[Task details]:
Leave out the pictures and print only the lines from the one with "Reconstruct this image" through the one with "import numpy as np", exactly as they are.

— start —

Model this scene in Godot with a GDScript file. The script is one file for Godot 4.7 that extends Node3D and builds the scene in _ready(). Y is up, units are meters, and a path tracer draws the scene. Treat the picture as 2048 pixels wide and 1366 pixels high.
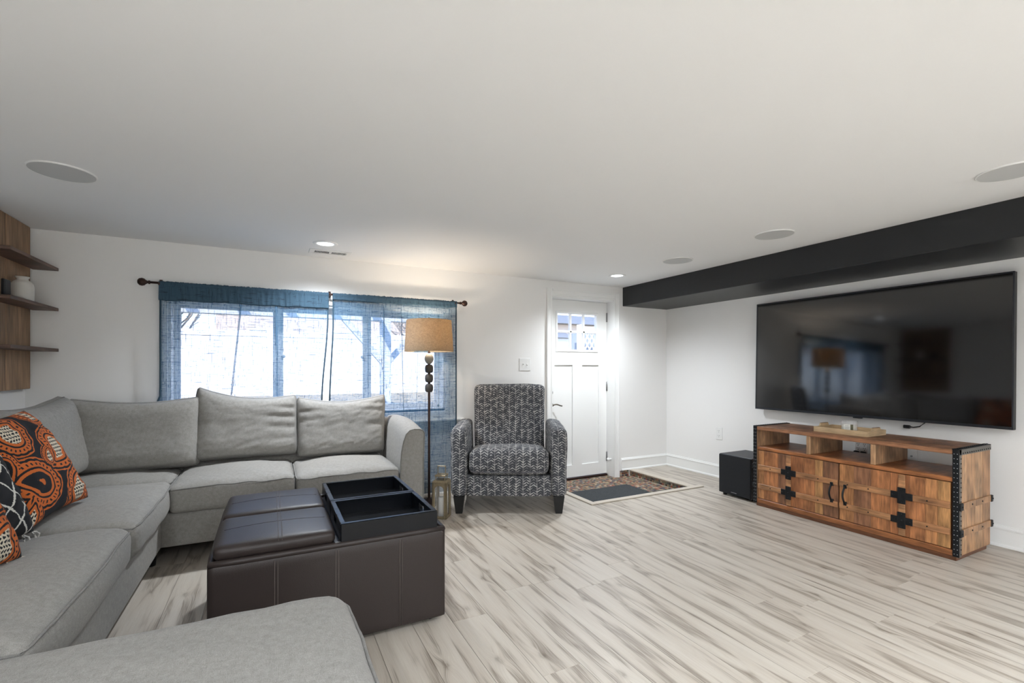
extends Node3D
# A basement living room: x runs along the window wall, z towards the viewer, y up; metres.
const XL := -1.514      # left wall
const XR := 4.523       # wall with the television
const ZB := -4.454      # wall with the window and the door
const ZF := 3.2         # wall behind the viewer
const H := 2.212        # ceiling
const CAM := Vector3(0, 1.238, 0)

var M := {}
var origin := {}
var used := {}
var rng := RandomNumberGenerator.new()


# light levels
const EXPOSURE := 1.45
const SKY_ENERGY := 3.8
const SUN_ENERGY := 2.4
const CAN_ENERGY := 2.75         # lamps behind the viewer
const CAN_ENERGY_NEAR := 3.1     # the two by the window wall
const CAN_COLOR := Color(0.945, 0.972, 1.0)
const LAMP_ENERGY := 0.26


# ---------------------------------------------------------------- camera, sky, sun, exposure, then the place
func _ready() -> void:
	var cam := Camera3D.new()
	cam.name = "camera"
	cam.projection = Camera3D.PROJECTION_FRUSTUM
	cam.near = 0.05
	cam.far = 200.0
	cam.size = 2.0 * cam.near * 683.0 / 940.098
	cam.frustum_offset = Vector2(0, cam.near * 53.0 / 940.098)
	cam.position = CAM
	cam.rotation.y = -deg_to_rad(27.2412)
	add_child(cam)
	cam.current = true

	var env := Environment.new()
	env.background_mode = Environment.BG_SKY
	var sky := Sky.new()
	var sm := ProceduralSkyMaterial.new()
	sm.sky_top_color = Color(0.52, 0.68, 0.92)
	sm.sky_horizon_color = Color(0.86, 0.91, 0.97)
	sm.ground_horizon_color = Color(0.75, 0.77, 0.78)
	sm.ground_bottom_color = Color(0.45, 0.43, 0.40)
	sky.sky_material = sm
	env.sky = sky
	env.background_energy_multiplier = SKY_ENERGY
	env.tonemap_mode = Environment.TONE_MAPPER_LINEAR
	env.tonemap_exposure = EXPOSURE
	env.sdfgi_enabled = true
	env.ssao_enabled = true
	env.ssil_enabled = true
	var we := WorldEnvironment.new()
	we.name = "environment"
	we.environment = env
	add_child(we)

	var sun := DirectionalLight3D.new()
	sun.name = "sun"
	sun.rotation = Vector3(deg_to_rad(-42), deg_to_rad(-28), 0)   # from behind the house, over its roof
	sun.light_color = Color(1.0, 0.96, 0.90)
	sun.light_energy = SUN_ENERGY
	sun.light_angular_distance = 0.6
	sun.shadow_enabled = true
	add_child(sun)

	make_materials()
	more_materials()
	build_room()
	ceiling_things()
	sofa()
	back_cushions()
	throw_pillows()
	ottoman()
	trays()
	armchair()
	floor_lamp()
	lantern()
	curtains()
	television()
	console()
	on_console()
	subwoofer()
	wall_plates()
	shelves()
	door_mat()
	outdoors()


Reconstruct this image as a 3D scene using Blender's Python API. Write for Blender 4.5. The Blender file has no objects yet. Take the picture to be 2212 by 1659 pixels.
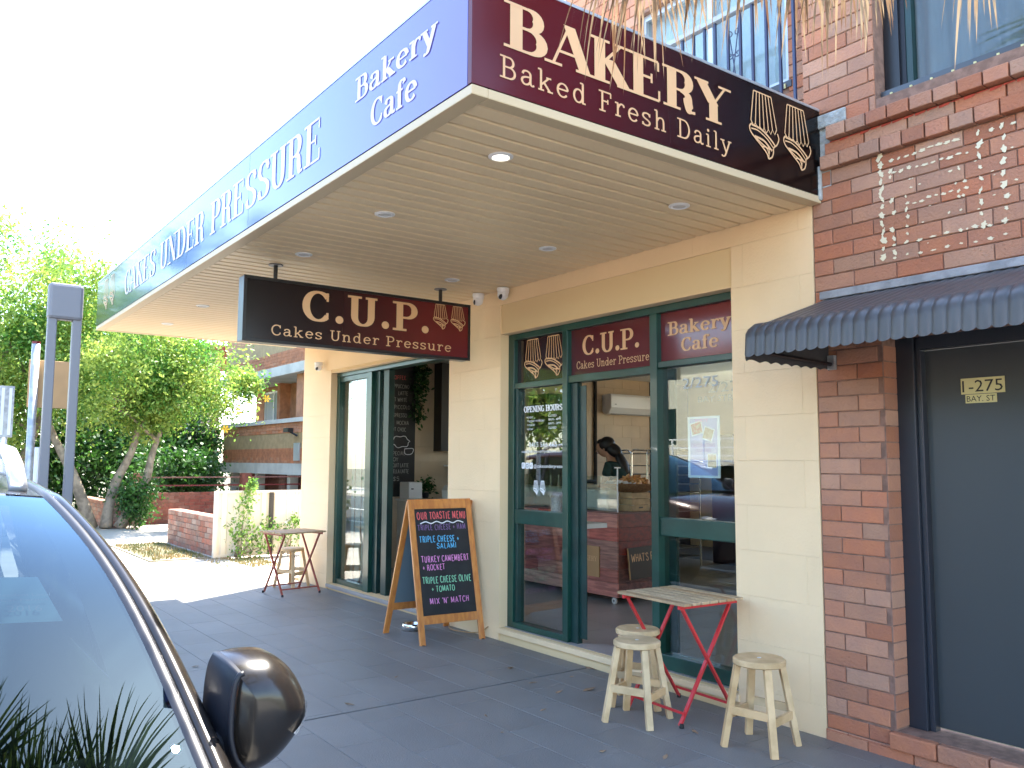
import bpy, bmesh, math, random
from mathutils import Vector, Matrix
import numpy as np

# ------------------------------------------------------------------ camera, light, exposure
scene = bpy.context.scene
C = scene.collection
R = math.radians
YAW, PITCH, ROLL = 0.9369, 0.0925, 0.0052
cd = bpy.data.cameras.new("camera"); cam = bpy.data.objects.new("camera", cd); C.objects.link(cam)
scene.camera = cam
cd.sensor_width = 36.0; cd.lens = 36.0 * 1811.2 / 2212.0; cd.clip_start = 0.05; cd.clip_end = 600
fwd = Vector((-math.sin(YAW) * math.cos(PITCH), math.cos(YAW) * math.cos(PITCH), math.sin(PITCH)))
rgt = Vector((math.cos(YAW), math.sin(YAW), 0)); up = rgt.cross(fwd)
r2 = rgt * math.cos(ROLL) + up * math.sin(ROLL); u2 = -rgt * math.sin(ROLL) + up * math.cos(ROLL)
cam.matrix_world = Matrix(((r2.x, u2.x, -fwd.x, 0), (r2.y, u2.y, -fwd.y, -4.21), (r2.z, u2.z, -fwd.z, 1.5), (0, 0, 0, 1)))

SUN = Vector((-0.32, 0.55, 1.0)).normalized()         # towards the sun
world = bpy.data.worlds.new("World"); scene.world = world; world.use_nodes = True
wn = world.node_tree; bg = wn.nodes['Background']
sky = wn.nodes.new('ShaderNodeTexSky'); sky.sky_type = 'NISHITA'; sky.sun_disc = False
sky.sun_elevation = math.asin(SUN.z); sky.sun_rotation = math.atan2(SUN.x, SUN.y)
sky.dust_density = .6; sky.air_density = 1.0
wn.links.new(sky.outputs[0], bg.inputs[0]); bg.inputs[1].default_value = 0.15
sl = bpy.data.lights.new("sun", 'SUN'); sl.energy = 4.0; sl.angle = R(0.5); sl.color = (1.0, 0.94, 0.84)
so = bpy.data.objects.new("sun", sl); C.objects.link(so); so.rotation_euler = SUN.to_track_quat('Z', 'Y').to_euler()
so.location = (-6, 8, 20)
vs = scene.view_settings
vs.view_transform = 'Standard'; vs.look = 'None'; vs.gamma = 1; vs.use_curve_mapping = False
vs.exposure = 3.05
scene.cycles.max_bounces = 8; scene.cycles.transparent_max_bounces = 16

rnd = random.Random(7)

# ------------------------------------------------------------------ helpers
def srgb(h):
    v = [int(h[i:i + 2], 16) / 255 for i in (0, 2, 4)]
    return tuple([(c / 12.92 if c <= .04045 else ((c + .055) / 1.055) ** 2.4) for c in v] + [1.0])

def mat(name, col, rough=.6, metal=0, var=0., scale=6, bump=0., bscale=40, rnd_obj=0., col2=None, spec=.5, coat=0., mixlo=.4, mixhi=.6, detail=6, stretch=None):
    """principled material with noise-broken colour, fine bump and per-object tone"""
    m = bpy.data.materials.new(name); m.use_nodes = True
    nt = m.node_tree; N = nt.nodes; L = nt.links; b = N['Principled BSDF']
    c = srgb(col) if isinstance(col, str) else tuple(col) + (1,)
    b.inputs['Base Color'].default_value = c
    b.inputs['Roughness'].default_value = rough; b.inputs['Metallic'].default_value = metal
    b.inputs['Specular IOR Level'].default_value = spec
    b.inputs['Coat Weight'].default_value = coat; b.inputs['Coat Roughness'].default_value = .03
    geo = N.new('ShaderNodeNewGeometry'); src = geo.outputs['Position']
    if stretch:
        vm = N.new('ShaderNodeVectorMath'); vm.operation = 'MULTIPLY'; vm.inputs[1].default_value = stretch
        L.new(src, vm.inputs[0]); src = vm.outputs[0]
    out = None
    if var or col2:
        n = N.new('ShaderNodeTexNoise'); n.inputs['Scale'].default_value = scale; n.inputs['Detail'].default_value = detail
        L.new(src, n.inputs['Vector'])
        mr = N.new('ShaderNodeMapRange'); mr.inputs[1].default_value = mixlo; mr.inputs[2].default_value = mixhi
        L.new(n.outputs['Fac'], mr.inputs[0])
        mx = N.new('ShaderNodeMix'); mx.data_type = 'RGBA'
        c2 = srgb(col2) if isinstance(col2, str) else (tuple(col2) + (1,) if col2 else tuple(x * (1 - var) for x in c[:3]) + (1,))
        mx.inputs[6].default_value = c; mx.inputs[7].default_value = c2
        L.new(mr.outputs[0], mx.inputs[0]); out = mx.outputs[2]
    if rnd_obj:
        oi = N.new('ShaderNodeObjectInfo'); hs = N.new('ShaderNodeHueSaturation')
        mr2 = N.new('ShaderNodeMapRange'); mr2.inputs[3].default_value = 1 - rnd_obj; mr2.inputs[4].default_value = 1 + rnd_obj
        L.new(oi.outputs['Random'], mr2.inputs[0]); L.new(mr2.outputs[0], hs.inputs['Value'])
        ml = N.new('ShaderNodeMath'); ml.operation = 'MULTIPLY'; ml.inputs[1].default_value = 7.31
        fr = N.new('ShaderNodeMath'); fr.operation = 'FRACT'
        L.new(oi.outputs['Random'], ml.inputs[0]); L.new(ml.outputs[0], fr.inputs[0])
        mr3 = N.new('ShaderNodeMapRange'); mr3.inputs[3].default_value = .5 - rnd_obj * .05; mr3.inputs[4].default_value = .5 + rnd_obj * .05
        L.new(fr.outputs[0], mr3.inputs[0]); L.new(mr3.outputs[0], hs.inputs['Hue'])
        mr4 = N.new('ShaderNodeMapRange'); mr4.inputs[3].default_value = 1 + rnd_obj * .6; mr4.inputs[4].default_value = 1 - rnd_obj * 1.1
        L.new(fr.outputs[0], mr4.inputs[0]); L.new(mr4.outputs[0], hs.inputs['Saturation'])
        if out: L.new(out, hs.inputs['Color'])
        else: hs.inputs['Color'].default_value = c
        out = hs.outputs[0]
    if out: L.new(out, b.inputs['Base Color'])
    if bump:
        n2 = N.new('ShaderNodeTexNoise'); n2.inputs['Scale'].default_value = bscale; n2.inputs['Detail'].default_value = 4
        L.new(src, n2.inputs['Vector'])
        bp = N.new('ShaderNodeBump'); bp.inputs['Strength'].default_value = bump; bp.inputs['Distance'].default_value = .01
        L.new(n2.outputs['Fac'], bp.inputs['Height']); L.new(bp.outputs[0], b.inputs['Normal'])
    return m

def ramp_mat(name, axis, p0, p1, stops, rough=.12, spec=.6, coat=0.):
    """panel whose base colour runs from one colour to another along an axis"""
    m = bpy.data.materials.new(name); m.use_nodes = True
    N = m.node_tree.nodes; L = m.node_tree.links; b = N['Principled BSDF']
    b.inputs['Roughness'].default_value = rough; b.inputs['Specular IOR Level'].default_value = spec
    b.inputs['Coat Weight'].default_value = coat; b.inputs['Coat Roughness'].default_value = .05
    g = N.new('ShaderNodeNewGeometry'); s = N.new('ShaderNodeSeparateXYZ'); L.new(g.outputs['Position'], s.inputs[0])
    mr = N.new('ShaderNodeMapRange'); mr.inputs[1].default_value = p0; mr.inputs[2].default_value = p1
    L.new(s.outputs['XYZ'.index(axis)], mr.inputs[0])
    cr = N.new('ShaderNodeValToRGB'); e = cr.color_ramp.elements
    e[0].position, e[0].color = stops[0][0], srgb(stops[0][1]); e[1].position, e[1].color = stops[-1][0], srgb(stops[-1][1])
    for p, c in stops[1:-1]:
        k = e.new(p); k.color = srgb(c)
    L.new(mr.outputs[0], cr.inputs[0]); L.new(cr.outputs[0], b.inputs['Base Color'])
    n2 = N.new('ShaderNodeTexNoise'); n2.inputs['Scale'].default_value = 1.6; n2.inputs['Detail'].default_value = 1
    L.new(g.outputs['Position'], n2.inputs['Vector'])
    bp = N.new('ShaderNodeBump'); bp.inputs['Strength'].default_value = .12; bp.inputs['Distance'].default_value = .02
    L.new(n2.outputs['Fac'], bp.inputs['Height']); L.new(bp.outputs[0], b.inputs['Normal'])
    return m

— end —

[Response for this exercise]:
Reconstruct this image as a 3D scene using Blender's Python API. Write for Blender 4.5. The Blender file has no objects yet. Take the picture to be 2212 by 1659 pixels.
import bpy, bmesh, math, random
from mathutils import Vector, Matrix
import numpy as np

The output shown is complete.